Are Birds Free From The Chains Of The Skyway?

The loss of democracy and the imposition of capital controls in Europe was a dreadful forecast for this analyst to make almost six years ago. It will get worse from here. More capital controls will be essential when the incumbent politicians finally go to the polls to seek a democratic mandate for the Federal States of Europe. The uncertainty associated with such polls will create massive movements of capital that could very well create massive economic volatility ahead of such polls.

From Silhouetted Anger To Manufactured Peace

The imposition of ‘temporary’ capital controls would thus be seen as politically necessary to permit the people of Europe to vote for their future without this economic gun to their head.

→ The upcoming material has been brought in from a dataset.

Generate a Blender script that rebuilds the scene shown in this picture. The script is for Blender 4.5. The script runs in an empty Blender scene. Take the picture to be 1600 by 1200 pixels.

So the real news from Athens on the last weekend in June 2015 was not that Greece would have a referendum on membership of the single currency and capital control; it was that the whole of Europe would come to have referendums on membership of the single currency and capital controls. It is not often that The Solid Ground strays beyond the words of Bob Dylan for inspiration, but on this occasion only Dickens, writing about a revolution in France, can accurately describe the scale of uncertainty which faces the populations of Europe as they search for a new post-war constitutional settlement that, we must hope, is delivered via the ballot box:

"It was the best of times, it was the worst of times,
it was the age of wisdom, it was the age of foolishness,
it was the epoch of belief, it was the epoch of incredulity,
it was the season of Light, it was the season of Darkness,
it was the spring of hope, it was the winter of despair,
we had everything before us, we had nothing before us,
we were all going direct to Heaven, we were all going direct the other way."